I'm moving a 60 year old refrigerator 1000 miles

Yep. We are cleaning out my FIL’s house in Indiana, and planning to move a circa-1950 **Crosley Shelvadore **back to our house in Arizona. Photo here:

It has been running without problems since purchased new. It lives in a nice cool basement where it keeps my beer cold for when we are there. :wink: However, we are selling the house, and it has been decided to bring the Crosley back to my man cave.

Anyone have any hints on moving it? It has been unplugged for a couple of months, and I know not to plug it back in after moving until it has “settled” a few days. My biggest fear is just getting the pig up the basement stairs. Once out of the basement, I’ll put it into the container we are hiring.

I’m probably crazy to try this, but I’ve got room in the container, so what the heck? Even if we cannot keep it long term, I have a friend who wants it, and I’ve seen similar fridges bringing some serious $$.

Anything I need to think about to ensure it’s survivability?

I really need to ask my dad about this. He helped ship a similar fridge to Germany. My folks have some friends there that visited the US a few years back and they saw the old fridge in the basement. They said, at the time, that such items were a fad in their area. So dad helped them find another here in town. I think it went through Houston.

[Weasel words]There might be some benefit in trying to secure the compressor someway so that it doesn’t get jostled around too much.[/ww]

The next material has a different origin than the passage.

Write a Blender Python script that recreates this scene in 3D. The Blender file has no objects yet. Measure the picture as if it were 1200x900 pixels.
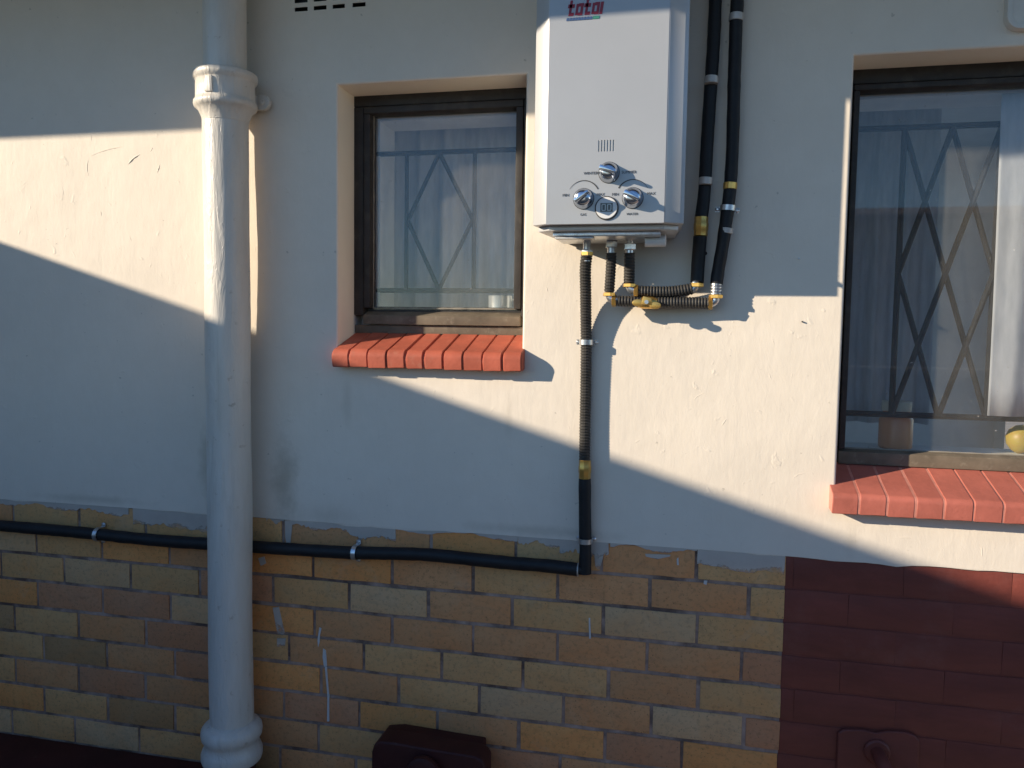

I’d recommend removing the shelving and box it separately.

If at all possible try to keep the fridge standing up right in the moving truck. The compressor can be ruined if the fridge is laid on its back.

You mentioned waiting a few hours before plugging it in. Excellent idea. I’d wait until the next day just to be extra cautious.

Most certainly keep it upright at all times.

I understand the nostalgia you must have, but it must use a lot of electricity compared to new models.

Since you’re looking for advice, I’ll move this from MPSIMS to our advice forum, IMHO.

Yeah, I’m right with you on all these. I hadn’t actually thought about removing the shelf(s) but would have realized it before the move.

Cite? :smiley:

Actually, I’m not so sure about that. It’s overbuilt, and doesn’t have the frost free feature and all the other doodads. The freezer portion is tiny, maybe a cubic foot(?). It might use less, especially if we keep it loaded and chugging away. I seriously doubt it exceeds the power consumption of my 2004 GE. It would be interesting to find out the actual useage of each.

I found a quote on the 'net indicating that a 1950’s era GE refrigerator consumed about 3.5 Kwh/day, or nearly 1300 kwh/year. I couldn’t find the stats on your particular model.

Compare that to a high efficiency model today, which consumes less than 500 kwh/year.
http://michaelbluejay.com/electricity/refrigerators.html

“Frost Free” works because the freezer cycles on and off, preventing ice from forming. A freezer without “frost free” cools 24/7, using more energy.

It will use more electricity than a modern fridge because it has a much bigger compressor. The bigger compressor will run a lot quieter than a small modern one. You end up spending a couple bucks a week for a significantly quieter room.

But he’ll save the cost of a new fridge. Plus, that looks like the perfect style beer cooler for a man cave.

I’m not really worried about the electricity cost. Our home is quite green. It’s all about man cave decor.

Thanks Qadrop and Rex for the information. I had no real idea, but had noticed it doesn’t make much noise at all.

Update: The Shelvador was emptied, defrosted, de-shelved, and remained unplugged for 48 hrs before the move. Three guys pushed the thing up 7 steps with a big dolly, tilting at a minimum. It was packed into a moving container, with old pillows and wads of sheets, and is working its way across the plains. First thing loaded, last thing unloaded when it gets here.

I can’t wait! :slight_smile:

I gave my brother my old fridge some years ago. When he fired it up, which would have been some months after I last had it powered, it didn’t work. No cooling. The coolant pipe had developed a leak by rusting somewhere. The moral is to not leave it idle a long time cause that lets the rust attack.

It’s going to be about 10X more trouble and cost to move than it would be to just buy another used fridge once you get there.

Ya, but we’re talking vintage heirloom for a man cave :wink:

Here is the beer to put in that refrigerator.

Is that the kind with the door that can’t be pushed open from the inside? During my broke days we had one of those in a house I shared. My dad liked to tell me stories about kids climbing in them to hide and suffocating when they couldn’t get out. When you do eventually trash it, take the door off so that can’t happen at the junkyard.